While it is widely accepted that boosting supply will stabilise and reduce prices, some key players in Hobart’s housing sector seem oblivious to this and unaware of the critical role they have in restoring the balance.
A major stakeholder who seems to have missed the more-homes-lower-rent Zoom session is the Hobart City Council, with the Council recently releasing its Affordable Housing and Homelessness Commitment for public comment. In my opinion, the actions contained in the Commitment are weak and underwhelming, comprising of low impact and vague actions that will do little to nothing to keep Tasmanians safe, warm and dry, especially in the short term.
Disturbingly, the Commitment is silent on the Council’s role as Planning Authority and the direct correlation that exists between the decisions made by the 12 elected members and Hobart’s housing situation. Given every single home in Hobart is filtered through the Council, the decisions they make have a tangible and dramatic impact on the availability of homes and how much those homes cost. Without the state growing its public and social housing portfolio, and local government having full awareness of the power in their hands and the consequences of their votes, the situation will not improve.
Given the intensity of our housing stress, the default position should be to approve homes, with rejection being the exception. The Hobart City Council needs to accept their share of accountability for the Hobart’s housing troubles and must ensure that personal preferences and highly subjective rationales no longer keep much needed homes as plans and reports only. At minimum, members should be reminded of Hobart’s housing affordability and population growth statistics at the beginning of every Planning Authority session to ensure this relationship is front of mind.
If the Hobart City Council is serious about homelessness and housing affordability, it will take more than reference groups and media opportunities to see positive results.
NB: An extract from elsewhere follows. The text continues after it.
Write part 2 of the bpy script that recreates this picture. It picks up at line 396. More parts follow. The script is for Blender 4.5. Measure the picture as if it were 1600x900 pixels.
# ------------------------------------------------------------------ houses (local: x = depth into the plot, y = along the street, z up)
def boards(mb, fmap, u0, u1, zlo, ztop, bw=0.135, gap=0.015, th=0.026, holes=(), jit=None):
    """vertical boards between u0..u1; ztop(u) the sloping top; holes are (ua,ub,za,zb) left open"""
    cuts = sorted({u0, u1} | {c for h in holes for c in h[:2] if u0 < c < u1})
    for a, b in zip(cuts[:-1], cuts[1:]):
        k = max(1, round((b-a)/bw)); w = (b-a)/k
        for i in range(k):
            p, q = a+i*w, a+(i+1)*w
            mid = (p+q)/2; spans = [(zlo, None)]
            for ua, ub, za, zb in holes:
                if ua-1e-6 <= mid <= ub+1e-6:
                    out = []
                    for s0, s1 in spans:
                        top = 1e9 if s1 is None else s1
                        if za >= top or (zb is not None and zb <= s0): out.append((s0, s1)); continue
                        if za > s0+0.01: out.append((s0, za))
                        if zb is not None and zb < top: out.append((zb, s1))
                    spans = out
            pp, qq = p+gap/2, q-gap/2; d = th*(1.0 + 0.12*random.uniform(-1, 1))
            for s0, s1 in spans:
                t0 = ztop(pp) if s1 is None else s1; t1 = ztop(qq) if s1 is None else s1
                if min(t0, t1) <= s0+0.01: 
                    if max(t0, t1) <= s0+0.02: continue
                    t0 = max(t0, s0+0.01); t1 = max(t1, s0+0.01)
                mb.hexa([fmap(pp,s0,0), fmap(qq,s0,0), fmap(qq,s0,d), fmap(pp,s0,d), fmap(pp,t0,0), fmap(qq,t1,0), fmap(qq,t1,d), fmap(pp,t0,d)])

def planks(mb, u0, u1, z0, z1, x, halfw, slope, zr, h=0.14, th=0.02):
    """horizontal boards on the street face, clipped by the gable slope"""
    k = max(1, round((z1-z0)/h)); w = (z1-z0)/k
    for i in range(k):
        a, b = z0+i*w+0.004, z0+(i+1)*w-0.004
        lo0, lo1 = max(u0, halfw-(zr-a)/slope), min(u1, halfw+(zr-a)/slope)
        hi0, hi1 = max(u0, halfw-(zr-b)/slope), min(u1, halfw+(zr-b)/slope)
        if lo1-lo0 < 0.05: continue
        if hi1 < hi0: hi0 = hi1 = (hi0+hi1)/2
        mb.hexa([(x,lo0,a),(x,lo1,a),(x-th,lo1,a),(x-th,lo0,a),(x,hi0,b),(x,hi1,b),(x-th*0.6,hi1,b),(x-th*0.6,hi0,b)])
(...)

Now is the time for the Council to commit to significant actions that exert the Council, requiring it to put some of its own skin in the game.
Beyond their role as Planning Authority, the Council’s ability to positively influence housing affordability and, therefore, homelessness is broad. The Council needs to transition from blocker to enabler, and actions such a waiving permit fees and fast-tracked approvals processes for affordable housing could kick-start the change. The Council could also look to incentivise short-stay accommodation to change to long-term rental by offering rates discounts when properties are rented for a minimum period and make accessing planning advice more accessible.
The seriousness of today’s housing crisis and the lack of a blue sky in the horizon means the key players – State and Local Government – cannot ignore their fundamental role in ensuring that we have the homes we need for today’s Tasmanians and our future arrivals.